## Exercise requirements
Images are not part of the copy; transcribe all the data exactly.

begin Supplied material

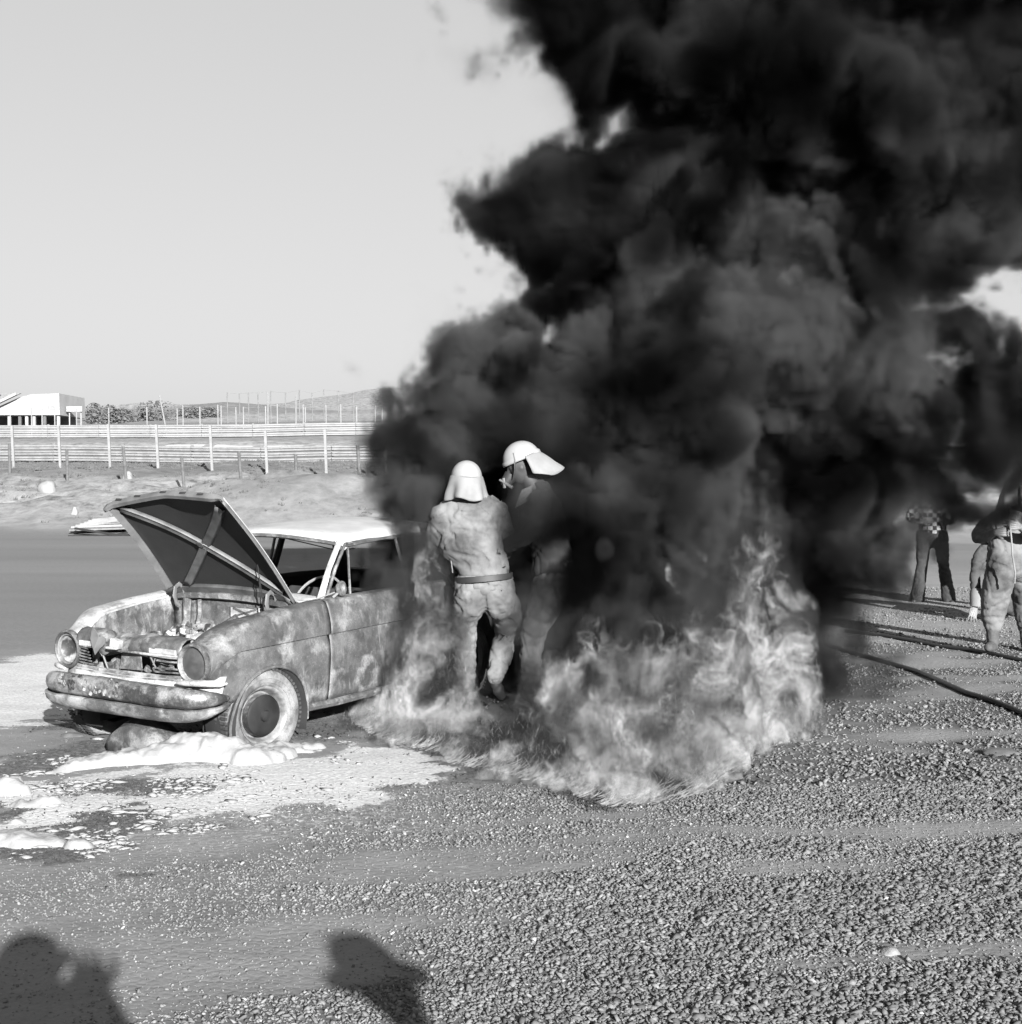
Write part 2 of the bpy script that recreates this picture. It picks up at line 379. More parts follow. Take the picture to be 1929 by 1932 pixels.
px3, py3 = scatter(50000, 2.2, 10.5, 15, 23, lambda x, y: np.where(uv_of(x, y)[0] < 1970, 1, .8*np.clip(1-(uv_of(x, y)[0]-1970)/330, 0, 1))*(.7+.3*n2(x, y, .8, 5))*.75)
px_ = np.concatenate([px_, px2, px3]); py_ = np.concatenate([py_, py2, py3])
N = len(px_)
gd = gdens0(px_, py_)
size = np.clip(rng.lognormal(math.log(.0066), .36, N), .0035, .017)*(.50+.72*gd)
size *= np.where(py_ > 8.2, 1.3, 1)*np.where(py_ > 15, 1.15, 1)
yaw = rng.uniform(0, 2*PI, N); tl = rng.uniform(-.75, .75, (N, 2))
tone = np.clip(rng.normal(.098, .028, N), .04, .22); lucky = rng.uniform(0, 1, N); tone = np.where(lucky > .997, .26, tone)
tone *= 1.5-.55*gd; w_w = wet_shade_mask(px_, py_); tone = tone*(1 - .82*np.clip(w_w*1.3, 0, 1)); wm = white_mask(np.clip(px_, -12, 12), py_)*(py_ < 15); tone = np.where(rng.uniform(0, 1, N) < wm*.35, .26, tone*(1-.45*np.clip(wm, 0, 1)))
which = rng.integers(0, 8, N)
Vs, Fs_, Ts = [], [], []; off = 0
for k in range(8):
    idx = np.where(which == k)[0]; Vk, Fk = stones[k]
    c_, s_ = np.cos(yaw[idx]), np.sin(yaw[idx]); sz = size[idx]
    x = Vk[None, :, 0]*np.ones((len(idx), 1)); y = Vk[None, :, 1]; z = Vk[None, :, 2]
    z2 = z + x*tl[idx, 0:1] + y*tl[idx, 1:2]
    wx = (x*c_[:, None] - y*s_[:, None])*sz[:, None] + px_[idx][:, None]
    wy = (x*s_[:, None] + y*c_[:, None])*sz[:, None] + py_[idx][:, None]
    wz = z2*sz[:, None] + (near_h(px_[idx], py_[idx]) + size[idx]*.28)[:, None]
    Vs.append(np.stack([wx, wy, wz], -1).reshape(-1, 3)); nv = len(Vk)
    Fs_.append((Fk[None] + (off + np.arange(len(idx))*nv)[:, None, None]).reshape(-1, 3)); Ts.append(np.repeat(tone[idx], nv)); off += len(idx)*nv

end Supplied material

## Full solution
Write part 2 of the bpy script that recreates this picture. It picks up at line 379. More parts follow. Take the picture to be 1929 by 1932 pixels.
px3, py3 = scatter(50000, 2.2, 10.5, 15, 23, lambda x, y: np.where(uv_of(x, y)[0] < 1970, 1, .8*np.clip(1-(uv_of(x, y)[0]-1970)/330, 0, 1))*(.7+.3*n2(x, y, .8, 5))*.75)
px_ = np.concatenate([px_, px2, px3]); py_ = np.concatenate([py_, py2, py3])
N = len(px_)
gd = gdens0(px_, py_)
size = np.clip(rng.lognormal(math.log(.0066), .36, N), .0035, .017)*(.50+.72*gd)
size *= np.where(py_ > 8.2, 1.3, 1)*np.where(py_ > 15, 1.15, 1)
yaw = rng.uniform(0, 2*PI, N); tl = rng.uniform(-.75, .75, (N, 2))
tone = np.clip(rng.normal(.098, .028, N), .04, .22); lucky = rng.uniform(0, 1, N); tone = np.where(lucky > .997, .26, tone)
tone *= 1.5-.55*gd; w_w = wet_shade_mask(px_, py_); tone = tone*(1 - .82*np.clip(w_w*1.3, 0, 1)); wm = white_mask(np.clip(px_, -12, 12), py_)*(py_ < 15); tone = np.where(rng.uniform(0, 1, N) < wm*.35, .26, tone*(1-.45*np.clip(wm, 0, 1)))
which = rng.integers(0, 8, N)
Vs, Fs_, Ts = [], [], []; off = 0
for k in range(8):
    idx = np.where(which == k)[0]; Vk, Fk = stones[k]
    c_, s_ = np.cos(yaw[idx]), np.sin(yaw[idx]); sz = size[idx]
    x = Vk[None, :, 0]*np.ones((len(idx), 1)); y = Vk[None, :, 1]; z = Vk[None, :, 2]
    z2 = z + x*tl[idx, 0:1] + y*tl[idx, 1:2]
    wx = (x*c_[:, None] - y*s_[:, None])*sz[:, None] + px_[idx][:, None]
    wy = (x*s_[:, None] + y*c_[:, None])*sz[:, None] + py_[idx][:, None]
    wz = z2*sz[:, None] + (near_h(px_[idx], py_[idx]) + size[idx]*.28)[:, None]
    Vs.append(np.stack([wx, wy, wz], -1).reshape(-1, 3)); nv = len(Vk)
    Fs_.append((Fk[None] + (off + np.arange(len(idx))*nv)[:, None, None]).reshape(-1, 3)); Ts.append(np.repeat(tone[idx], nv)); off += len(idx)*nv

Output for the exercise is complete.